Non trovi che la tua bicicletta somigli a una bella ragazza?
E che lui, accarezzando il cuoio morbido del sellino, abbia risposto:
Troppa magra per i miei gusti.
Ma levategliela, la bicicletta, da sotto il sedere di Ginettaccio. Levatelo, il sogno della bicicletta, a uno come Curzio Malaparte, che nel 1949 si prese anche la briga di scrivere di Coppi e Bartali per i francesi, con qualche parolina che magari fece anche indispettire i cugini di Oltralpe.
In Italia la bicicletta appartiene a pieno titolo al patrimonio artistico nazionale, esattamente come la Gioconda di Leonardo, la cupola di San Pietro o la Divina Commedia. Ci si stupisce che non sia stata inventata da Botticelli, Michelangelo o Raffaello.
In Italia, se per caso dite che la bicicletta non è stata inventata da un italiano, intorno a voi gli sguardi si faranno cupi e sui volti calerà una maschera di tristezza
Solo che non era più nemmeno una questione di rivalità. Era solo una questione di bellezza, la stessa bellezza di cui aveva parlato Oriani.
Ma guardatela! Guardate il suo profilo slanciato, elegante, essenziale, la sua linea perfetta, rigorosa come un teorema di Euclide, semplice e al tempo stesso capricciosa come la crepa incisa dal fulmine nello specchio azzurro di un ciel sereno. Guardate la forma del manubrio, ricurvo come le antenne di un insetto, e quelle due ruote che tanto ricordano il famoso cerchio tracciato con un solo tratto di carboncino, su una pietra, da un piccolo pecoraio di nome Giotto....
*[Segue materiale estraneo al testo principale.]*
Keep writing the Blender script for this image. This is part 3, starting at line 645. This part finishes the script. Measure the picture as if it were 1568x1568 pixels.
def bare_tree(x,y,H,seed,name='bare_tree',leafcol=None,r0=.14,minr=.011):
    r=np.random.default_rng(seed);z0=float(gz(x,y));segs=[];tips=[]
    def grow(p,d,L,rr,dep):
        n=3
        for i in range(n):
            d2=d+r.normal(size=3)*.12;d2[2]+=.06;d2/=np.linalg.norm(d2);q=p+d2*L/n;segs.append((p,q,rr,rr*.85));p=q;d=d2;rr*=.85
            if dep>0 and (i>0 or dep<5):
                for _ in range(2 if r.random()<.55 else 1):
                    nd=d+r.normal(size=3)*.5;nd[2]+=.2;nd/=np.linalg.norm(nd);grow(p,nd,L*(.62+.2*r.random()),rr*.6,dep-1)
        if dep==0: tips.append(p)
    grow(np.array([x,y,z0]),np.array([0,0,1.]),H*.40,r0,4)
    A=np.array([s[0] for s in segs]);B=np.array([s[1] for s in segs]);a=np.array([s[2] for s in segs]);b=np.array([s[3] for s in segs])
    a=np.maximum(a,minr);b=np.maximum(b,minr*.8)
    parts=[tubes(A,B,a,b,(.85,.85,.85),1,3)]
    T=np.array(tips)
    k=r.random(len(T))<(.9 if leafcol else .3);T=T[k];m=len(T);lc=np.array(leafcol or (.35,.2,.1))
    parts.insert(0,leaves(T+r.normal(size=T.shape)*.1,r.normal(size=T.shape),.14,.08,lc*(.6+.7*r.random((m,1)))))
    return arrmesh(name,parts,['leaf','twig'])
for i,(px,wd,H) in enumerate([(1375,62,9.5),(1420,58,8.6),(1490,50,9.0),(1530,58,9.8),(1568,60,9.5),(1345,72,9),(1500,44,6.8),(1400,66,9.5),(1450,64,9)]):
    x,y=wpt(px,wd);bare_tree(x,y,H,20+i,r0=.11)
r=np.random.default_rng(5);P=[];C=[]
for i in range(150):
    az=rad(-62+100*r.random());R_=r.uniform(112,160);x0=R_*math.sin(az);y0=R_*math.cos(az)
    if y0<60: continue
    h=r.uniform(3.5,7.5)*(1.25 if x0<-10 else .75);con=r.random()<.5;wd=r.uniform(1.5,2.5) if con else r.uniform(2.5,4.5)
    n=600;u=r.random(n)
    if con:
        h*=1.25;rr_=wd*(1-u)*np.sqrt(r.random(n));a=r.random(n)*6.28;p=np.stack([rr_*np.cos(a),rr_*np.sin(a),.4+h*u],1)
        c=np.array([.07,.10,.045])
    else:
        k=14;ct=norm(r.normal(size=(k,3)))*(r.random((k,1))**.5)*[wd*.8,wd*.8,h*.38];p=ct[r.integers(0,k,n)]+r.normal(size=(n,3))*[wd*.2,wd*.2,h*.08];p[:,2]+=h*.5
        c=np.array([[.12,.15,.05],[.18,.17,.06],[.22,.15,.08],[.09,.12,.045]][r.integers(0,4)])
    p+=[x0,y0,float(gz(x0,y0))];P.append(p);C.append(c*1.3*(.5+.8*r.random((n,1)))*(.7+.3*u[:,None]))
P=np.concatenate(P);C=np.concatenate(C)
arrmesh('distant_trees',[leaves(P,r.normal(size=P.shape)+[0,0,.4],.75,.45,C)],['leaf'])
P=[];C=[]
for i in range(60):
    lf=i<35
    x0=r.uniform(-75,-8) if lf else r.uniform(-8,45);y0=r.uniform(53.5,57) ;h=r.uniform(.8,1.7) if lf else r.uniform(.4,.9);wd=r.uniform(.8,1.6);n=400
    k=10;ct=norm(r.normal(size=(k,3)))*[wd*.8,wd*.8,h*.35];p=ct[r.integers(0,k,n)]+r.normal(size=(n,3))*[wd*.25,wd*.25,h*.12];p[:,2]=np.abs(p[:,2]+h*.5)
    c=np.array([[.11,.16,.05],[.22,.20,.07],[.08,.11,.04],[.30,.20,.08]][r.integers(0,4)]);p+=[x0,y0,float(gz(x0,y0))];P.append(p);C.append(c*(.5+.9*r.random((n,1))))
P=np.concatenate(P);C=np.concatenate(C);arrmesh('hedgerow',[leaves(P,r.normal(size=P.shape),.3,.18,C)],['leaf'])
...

Giocava facile, Malaparte, a ricordare che sia Giotto che Ginettaccio erano nati dalle parti di Firenze. Però non era questo, non era decisamente questo. Piuttosto era ancora un'idea di leggerezza e meraviglia.
Ci chiediamo come possa stare in piedi ed ecco che lei prende il volo, in equilibrio su un invisibile filo d'acciaio, come un acrobata sulla fune.
In silenzio trafigge lo spazio, in silenzio entra nel tempo. Senza un briciolo di pudore, viola tutti i misteri del paesaggio, dell'orizzonte, della natura. Scivola sulla strada come sul filo di un rasoio, inclinandosi con grazia nelle curve, dondolando dolcemente in salita, gettandosi alla cieca verso le verdi vallate, verso l'abisso delle pianure assolate
Libertà, leggerezza, meraviglia. Gli stessi sentimenti dei velocipedisti delle Cascine, centauri che sfidavano i tempi e che quella gelida mattina di febbraio, ultimo anno di Firenze capitale, non erano lì solo per disputarsi una medaglia.
Perché c'era un'idea di progresso che pedalava con le loro gambe.
Un'idea di libertà, leggerezza e meraviglia. E di bellezza, tanta bellezza.